Stream Nap Eyes Whine Of The Mystic (Stereogum Premiere)

Stream Nap Eyes Whine Of The Mystic (Stereogum Premiere)

There’s a risk you take as a songwriter when you go hyper-literate with your lyrics. It’s easy to lose an audience that way, easy to get bogged down in your own thoughts and not have them translate outside of the written word. Nap Eyes sidestep that pitfall gracefully on their debut album, Whine Of The Mystic, turning their wordy musings into something that you can either pore over or just let wash over you, picking up lines piecemeal as it goes.

Nigel Chapman is the lyrical center of the Nova Scotia band, and you can tell he’s the kind of person that stares out into space a lot, getting lost in his own world. He’s a biochemist by day, and that meticulous and near obsessive attention to detail comes across in his music. He likes to have big moments stand in for smaller things; he wants to look at the big picture before zooming in on the particles. Science is motivated by a large-scale idea that is then progressed on in tiny, experimental increments. It’s much the same way as life: you have a goal, and then you go about trying to figure out how to get there.
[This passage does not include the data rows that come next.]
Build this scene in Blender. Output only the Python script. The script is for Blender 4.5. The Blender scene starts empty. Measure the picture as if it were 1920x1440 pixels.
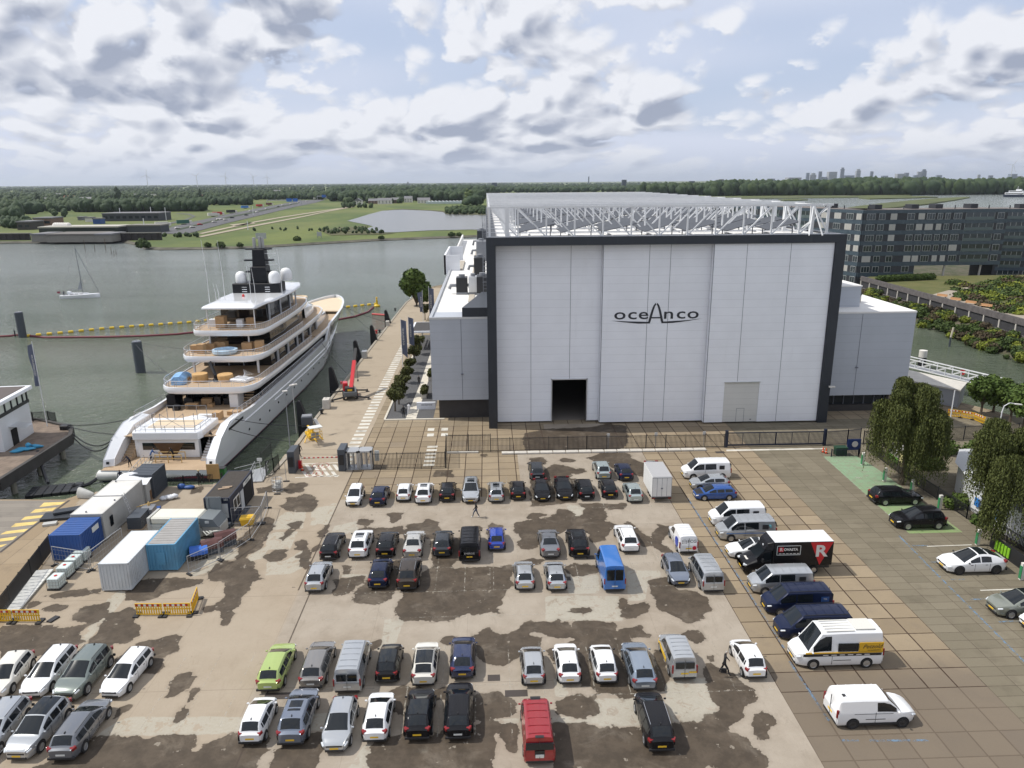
import bpy,bmesh,math,random
import numpy as np
from mathutils import Vector,Matrix,noise as mnoise
R=math.radians
rng=random.Random(7)
sc=bpy.context.scene
# ---------------------------------------------------------------- camera
CAM_F,CAM_P,CAM_R,CAM_Y,CAM_H=1377.9,.268741,.00759,.03236,35.0
_f=Vector((math.sin(CAM_Y)*math.cos(CAM_P),math.cos(CAM_Y)*math.cos(CAM_P),-math.sin(CAM_P)))
_r=Vector((math.cos(CAM_Y),-math.sin(CAM_Y),0));_d=_f.cross(_r)
CR=_r*math.cos(CAM_R)+_d*math.sin(CAM_R);CD=-_r*math.sin(CAM_R)+_d*math.cos(CAM_R)
cd=bpy.data.cameras.new('camera');cam=bpy.data.objects.new('camera',cd);sc.collection.objects.link(cam);sc.camera=cam
cd.sensor_width=36.0;cd.lens=36.0*CAM_F/1920;cd.clip_start=.5;cd.clip_end=60000
M=Matrix((CR,-CD,-_f)).transposed().to_4x4();M.translation=Vector((0,0,CAM_H));cam.matrix_world=M
def ray(px,py):return _f+CR*((px-960)/CAM_F)+CD*((py-720)/CAM_F)
def G(px,py,z=0.0):
 "world point where the sight line through photo pixel (px,py) meets height z"
 v=ray(px,py);t=(z-CAM_H)/v.z;return Vector((v.x*t,v.y*t,z))
def GY(px,py,y):
 v=ray(px,py);t=y/v.y;return Vector((v.x*t,y,CAM_H+v.z*t))
# ---------------------------------------------------------------- light
SUN_EL,SUN_AZ=R(54),R(-81.5)
sund=Vector((math.sin(SUN_AZ)*math.cos(SUN_EL),math.cos(SUN_AZ)*math.cos(SUN_EL),math.sin(SUN_EL)))
sl=bpy.data.lights.new('sun','SUN');sl.energy=4.1;sl.angle=R(.55);sl.color=(1,.955,.88)
so=bpy.data.objects.new('sun',sl);sc.collection.objects.link(so);so.rotation_euler=sund.to_track_quat('Z','Y').to_euler()
w=bpy.data.worlds.new('World');sc.world=w;w.use_nodes=True
sc.view_settings.view_transform='Standard';sc.view_settings.look='None';sc.view_settings.gamma=1
sc.view_settings.use_curve_mapping=False;sc.view_settings.exposure=0.0
def build_sky():
 nt=w.node_tree;N=nt.nodes;L=nt.links;N.clear()
 def nd(t,**k):
  n=N.new(t)
  for a,b in k.items():setattr(n,a,b)
  return n
 def put(s,v):
  if hasattr(v,'is_output'):L.new(v,s)
  else:s.default_value=v
 def ma(op,a,b=0.0,c=0.0,clamp=False):
  n=nd('ShaderNodeMath',operation=op);n.use_clamp=clamp
  put(n.inputs[0],a);put(n.inputs[1],b);put(n.inputs[2],c);return n.outputs[0]
 def sstep(x,a,b):
  n=nd('ShaderNodeMapRange',interpolation_type='SMOOTHSTEP');put(n.inputs[0],x)
  n.inputs[1].default_value=a;n.inputs[2].default_value=b;return n.outputs[0]
 def mix(f,a,b):
  n=nd('ShaderNodeMix',data_type='RGBA');put(n.inputs[0],f);put(n.inputs[6],a);put(n.inputs[7],b);return n.outputs[2]
 sky=nd('ShaderNodeTexSky',sky_type='NISHITA');sky.sun_disc=False;sky.sun_elevation=SUN_EL;sky.sun_rotation=SUN_AZ
 sky.air_density=1.0;sky.dust_density=1.2;sky.ozone_density=1.2
 tc=nd('ShaderNodeTexCoord');sp=nd('ShaderNodeSeparateXYZ');L.new(tc.outputs['Generated'],sp.inputs[0])
 x,y,z=sp.outputs
 hl=ma('SQRT',ma('ADD',ma('ADD',ma('MULTIPLY',x,x),ma('MULTIPLY',y,y)),1e-5))
 u=ma('MULTIPLY',ma('DIVIDE',x,hl),2.35);uy=ma('MULTIPLY',ma('DIVIDE',y,hl),2.35)
 v=ma('MULTIPLY',ma('LOGARITHM',ma('ADD',ma('MAXIMUM',z,0.0),.12),math.e),-.95)
 def plane(du,dv,sx=1.0,oz=0.0):
  c=nd('ShaderNodeCombineXYZ');put(c.inputs[0],ma('MULTIPLY',ma('ADD',u,du),sx));put(c.inputs[1],ma('ADD',v,dv+oz));put(c.inputs[2],ma('MULTIPLY',uy,sx));return c.outputs[0]
 def fbm(vec,scale,det,rough=.55,dist=.0):
  n=nd('ShaderNodeTexNoise');n.inputs['Scale'].default_value=scale;n.inputs['Detail'].default_value=det
  n.inputs['Roughness'].default_value=rough;n.inputs['Distortion'].default_value=dist;L.new(vec,n.inputs['Vector']);return n.outputs[0]
 def dens(du,dv,det):
  p=plane(du,dv,1.0,3.3);b=fbm(p,2.1,det,.60,.1)
  wv=nd('ShaderNodeVectorMath',operation='MULTIPLY_ADD');cb=nd('ShaderNodeCombineXYZ');L.new(b,cb.inputs[0]);L.new(b,cb.inputs[1]);L.new(cb.outputs[0],wv.inputs[0]);wv.inputs[1].default_value=(.45,-.45,0);L.new(p,wv.inputs[2])
  vo=nd('ShaderNodeTexVoronoi');vo.feature='F1';vo.inputs['Scale'].default_value=6.5;vo.inputs['Detail'].default_value=1.0;vo.inputs['Roughness'].default_value=.6;L.new(wv.outputs[0],vo.inputs['Vector'])
  return ma('ADD',ma('MULTIPLY',b,.62),ma('MULTIPLY',ma('SUBTRACT',.55,vo.outputs['Distance']),.18))
 big=fbm(plane(0,0,1.0,5.0),.85,1,.5)
 big=ma('MULTIPLY',ma('SUBTRACT',big,.5),.16)
 def bank(px,py,ru,rv,amp):
  "a large cloud bank (or gap, amp < 0) standing in the direction of that part of the photo"
  d=ray(px,py).normalized();a=ma('DIVIDE',ma('SUBTRACT',u,2.35*d.x/math.hypot(d.x,d.y)),ru);b=ma('DIVIDE',ma('SUBTRACT',v,-.95*math.log(max(d.z,0)+.12)),rv)
  r2=ma('ADD',ma('MULTIPLY',a,a),ma('MULTIPLY',b,b));return ma('MULTIPLY',ma('EXPONENT',ma('MULTIPLY',r2,-1.0)),amp)
 bk=0.0
 for q in((560,40,.40,.15,.06),(130,130,.42,.12,.065),(1400,20,.30,.10,.045),(1500,190,.35,.10,.045),(930,190,.25,.12,.035),(1150,225,.30,.06,.04),(1180,40,.3,.08,-.04),(1800,10,.3,.10,-.07),(620,230,.3,.06,.03),(1420,200,.4,.10,.04)):bk=ma('ADD',bank(*q),bk)
 big=ma('ADD',big,bk)
 d0=ma('ADD',dens(0,0,6),big);d1=ma('ADD',dens(-.03,-.065,3),big)
 cover=sstep(ma('ADD',d0,ma('MULTIPLY',sstep(z,.16,.03),.03)),.195,.275)
 thick=sstep(ma('ADD',d1,big),.285,.46)
 edge=ma('MULTIPLY',ma('SUBTRACT',d0,d1),5.5)
 lit=ma('ADD',ma('SUBTRACT',.86,ma('MULTIPLY',thick,.60)),edge,clamp=True)
 ccol=mix(lit,(2.9,3.25,4.15,1),(6.8,6.95,7.4,1))
 blue=mix(.55,sky.outputs[0],(1.8,3.0,5.4,1))
 veil=sstep(fbm(plane(2,5,.35,1.0),1.6,2,.6),.30,.62)
 blue=mix(ma('ADD',.48,ma('MULTIPLY',veil,.5)),blue,(5.5,5.9,7.0,1))
 c=mix(cover,blue,ccol)
 low=sstep(z,.05,.0)
 c=mix(ma('MULTIPLY',low,.70),c,(4.1,4.55,5.6,1))
 bg=nd('ShaderNodeBackground');L.new(c,bg.inputs[0]);bg.inputs[1].default_value=.127
 o=nd('ShaderNodeOutputWorld');L.new(bg.outputs[0],o.inputs[0])
build_sky()
w.cycles.sampling_method='MANUAL';w.cycles.sample_map_resolution=256
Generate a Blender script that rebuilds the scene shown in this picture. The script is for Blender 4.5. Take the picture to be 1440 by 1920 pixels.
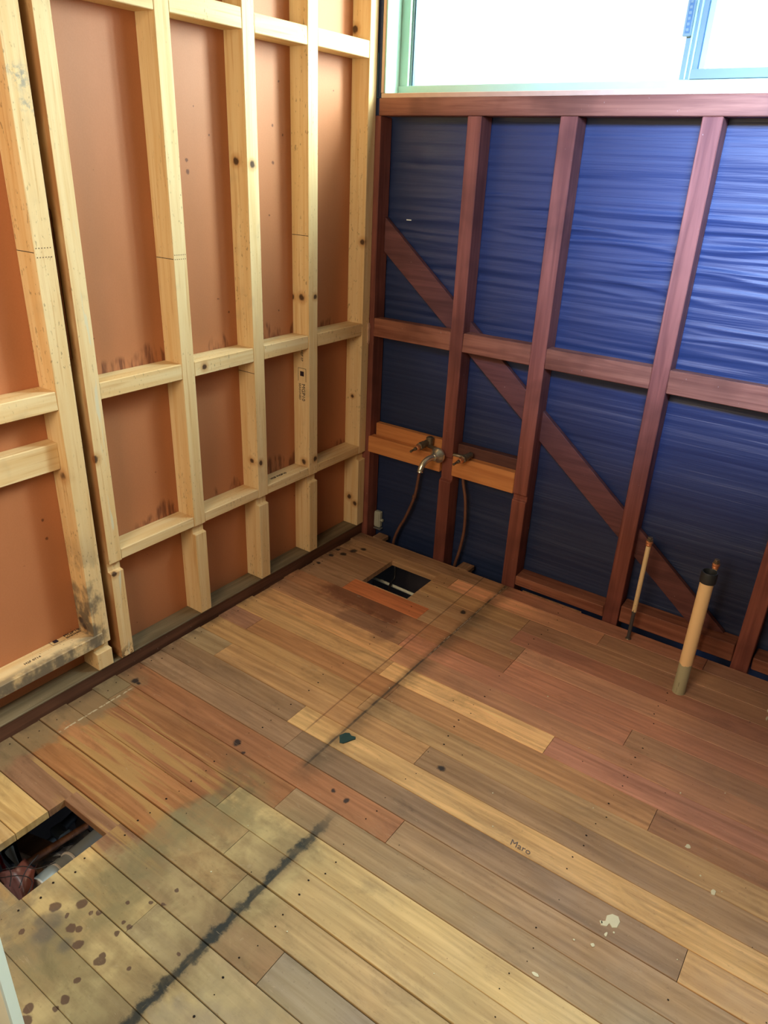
import bpy, bmesh, math, random
from mathutils import Vector, Matrix, noise as mnoise

for o in list(bpy.data.objects):
    bpy.data.objects.remove(o, do_unlink=True)
S = bpy.context.scene
COL = S.collection
RND = random.Random(7)

# ------------------------------------------------------------------ camera
cam = bpy.data.cameras.new('camera')
cam.sensor_fit = 'HORIZONTAL'
cam.sensor_width = 36.0
cam.lens = 1367.733 / 1440 * 36.0
cam.clip_start = 0.02
cam_o = bpy.data.objects.new('camera', cam)
COL.objects.link(cam_o)
RT = Vector((0.81484512, 0.57823769, 0.04084862))
UP = Vector((-0.27841251, 0.32857913, 0.90250885))
BK = Vector((0.50844263, -0.7467777, 0.42872971))
m = Matrix((RT, UP, BK)).transposed().to_4x4()
m.translation = Vector((1.63664, -2.25009, 1.41538))
cam_o.matrix_world = m
S.camera = cam_o

# ------------------------------------------------------------------ light
w = bpy.data.worlds.new('world')
S.world = w
w.use_nodes = True
bgn = w.node_tree.nodes['Background']
bgn.inputs['Color'].default_value = (0.86, 0.94, 1.0, 1)
bgn.inputs['Strength'].default_value = 2.5

def area(name, loc, target, sx, sy, power, col, portal=False):
    l = bpy.data.lights.new(name, 'AREA')
    l.shape = 'RECTANGLE'; l.size = sx; l.size_y = sy
    l.energy = power; l.color = col
    o = bpy.data.objects.new(name, l)
    COL.objects.link(o)
    o.location = loc
    d = Vector(target) - Vector(loc)
    o.rotation_euler = d.to_track_quat('-Z', 'Y').to_euler()
    if portal:
        l.cycles.is_portal = True
    return o

area('window_daylight', (1.15, 0.22, 1.98), (1.15, -1.2, 1.35), 2.1, 0.62, 42, (0.97, 1.0, 0.88))
area('bright_sky_gap', (2.75, 2.0, 3.1), (0.0, -0.9, 1.4), 0.8, 2.8, 540, (0.78, 0.98, 1.0))
area('rear_warm_fill', (1.0, -2.86, 1.45), (1.05, -0.6, 0.25), 0.9, 1.6, 60, (1.0, 0.75, 0.50))  # added warm fill lamp behind the camera, no doorway is modelled
sk = area('cool_wall_fill', (1.75, -2.05, 2.12), (1.38, 0.0, 1.50), 0.9, 0.3, 25, (0.36, 0.56, 1.0))  # unseen cool lamp added to stand in for blue glare on right wall
sk.data.spread = math.radians(44)

area('subfloor_fill', (2.35, -1.35, -0.33), (0.2, -1.5, -0.25), 1.6, 0.2, 9, (0.62, 0.82, 1.0))  # unseen cool fill added so the things below the holes show
S.view_settings.view_transform = 'Standard'
S.view_settings.look = 'None'
S.view_settings.gamma = 1.0
S.view_settings.use_curve_mapping = False
S.view_settings.exposure = 0.0

# ------------------------------------------------------------------ node helper
class NT:
    def __init__(s, name):
        s.m = bpy.data.materials.new(name)
        s.m.use_nodes = True
        s.t = s.m.node_tree
        s.b = s.t.nodes['Principled BSDF']
        s._pos = None
    def n(s, typ, **kw):
        x = s.t.nodes.new(typ)
        for k, v in kw.items(): setattr(x, k, v)
        return x
    def put(s, sock, v):
        if hasattr(v, 'is_output'): s.t.links.new(v, sock)
        else:
            try: sock.default_value = v
            except Exception: sock.default_value = (*v, 1.0)
    def math(s, op, a, b=None, c=None, clamp=False):
        x = s.n('ShaderNodeMath', operation=op, use_clamp=clamp)
        for i, v in enumerate((a, b, c)):
            if v is not None: s.put(x.inputs[i], v)
        return x.outputs[0]
    def vmath(s, op, a, b=None):
        x = s.n('ShaderNodeVectorMath', operation=op)
        s.put(x.inputs[0], a)
        if b is not None: s.put(x.inputs[1], b)
        return x.outputs['Value'] if op in ('DISTANCE', 'LENGTH', 'DOT_PRODUCT') else x.outputs[0]
    def pos(s):
        if s._pos is None: s._pos = s.n('ShaderNodeNewGeometry').outputs['Position']
        return s._pos
    def xyz(s):
        x = s.n('ShaderNodeSeparateXYZ'); s.put(x.inputs[0], s.pos()); return x.outputs
    def rnd(s):
        return s.n('ShaderNodeObjectInfo').outputs['Random']
    def noise(s, scale=(1, 1, 1), sc=1.0, detail=3, rough=0.5, dist=0.0, offset=None, col=False):
        v = s.vmath('MULTIPLY', s.pos(), scale)
        if offset is not None:
            c = s.n('ShaderNodeCombineXYZ'); s.put(c.inputs[0], offset); s.put(c.inputs[1], offset)
            v = s.vmath('ADD', v, c.outputs[0])
        x = s.n('ShaderNodeTexNoise')
        s.put(x.inputs['Vector'], v)
        x.inputs['Scale'].default_value = sc; x.inputs['Detail'].default_value = detail
        x.inputs['Roughness'].default_value = rough; x.inputs['Distortion'].default_value = dist
        return x.outputs['Color' if col else 'Fac']
    def ramp(s, v, lo, hi, a=0.0, b=1.0, smooth=True):
        x = s.n('ShaderNodeMapRange', interpolation_type='SMOOTHSTEP' if smooth else 'LINEAR')
        s.put(x.inputs[0], v)
        for i, q in zip((1, 2, 3, 4), (lo, hi, a, b)): s.put(x.inputs[i], q)
        return x.outputs[0]
    def mix(s, f, a, b, mode='MIX'):
        x = s.n('ShaderNodeMix', data_type='RGBA', blend_type=mode)
        s.put(x.inputs[0], f)
        s.put(x.inputs[6], a if hasattr(a, 'is_output') else (*a, 1))
        s.put(x.inputs[7], b if hasattr(b, 'is_output') else (*b, 1))
        return x.outputs[2]
    def mul(s, *a):
        r = a[0]
        for q in a[1:]: r = s.math('MULTIPLY', r, q)
        return r
    def mx(s, *a):
        r = a[0]
        for q in a[1:]: r = s.math('MAXIMUM', r, q)
        return r
    def blobs(s, pts, wob=0.0, soft=0.25, P=None):
        """union of little round marks; pts = (x, y, z, r)"""
        P = P or s.pos()
        r = None
        for x, y, z, q in pts:
            d = s.vmath('DISTANCE', P, (x, y, z))
            f = s.ramp(d, q * (1 - soft), q * (1 + soft), 1.0, 0.0)
            r = f if r is None else s.mx(r, f)
        return r
    def warped(s, amp, sc):
        x = s.n('ShaderNodeTexNoise'); s.put(x.inputs['Vector'], s.pos()); x.inputs['Scale'].default_value = sc
        x.inputs['Detail'].default_value = 3
        v = s.vmath('SUBTRACT', x.outputs['Color'], (0.5, 0.5, 0.5))
        v = s.vmath('MULTIPLY', v, (amp, amp, amp))
        return s.vmath('ADD', s.pos(), v)
    def bump(s, h, strength=0.3, dist=0.002):
        x = s.n('ShaderNodeBump'); s.put(x.inputs['Height'], h)
        x.inputs['Strength'].default_value = strength; x.inputs['Distance'].default_value = dist
        s.put(s.b.inputs['Normal'], x.outputs[0])
    def out(s, col=None, rough=0.7, spec=0.3, metal=0.0):
        if col is not None: s.put(s.b.inputs['Base Color'], col if hasattr(col, 'is_output') else (*col, 1))
        s.put(s.b.inputs['Roughness'], rough)
        s.b.inputs['Specular IOR Level'].default_value = spec
        s.b.inputs['Metallic'].default_value = metal
        return s.m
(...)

On “Delirium And Persecution Paranoia,” he wants forgiveness, but he goes about asking for it in a roundabout way — first, he starts inside the Earth’s core, looking at how the rocks heat and cool in cycles. Then he tells an observational story of an insomniac that never sleeps, “but feels 20 minutes of blinding pain and blurring vision.” After he jumps around a bit, he gets to the point: “Where can I get away, when all I’ve ever tried and tried is not to have to listen?” He wants the rewards without putting in the work; he wants to have his fantasy world and interact with the real one at the same time. Later, on “Dreaming Solo,” Chapman asks himself: “But Nige, are you dreaming solo?”

None of Chapman’s spacey, meta-textual lyrics would work without a firm backbone, which the rest of the band provides with ramshackle glee. The entire album was recorded without overdubs so the band could play together at the same time, and the immediacy of the recording process allows Chapman to feel distinctly part of a collective, instead of a solitary songwriter. Together, they craft Whine Of The Mystic into a thoughtful, complicated, and knotted debut that manages to feel grounded even as it explores the stars.

Whine Of The Mystic is out 7/10 via Paradise Of Bachelors.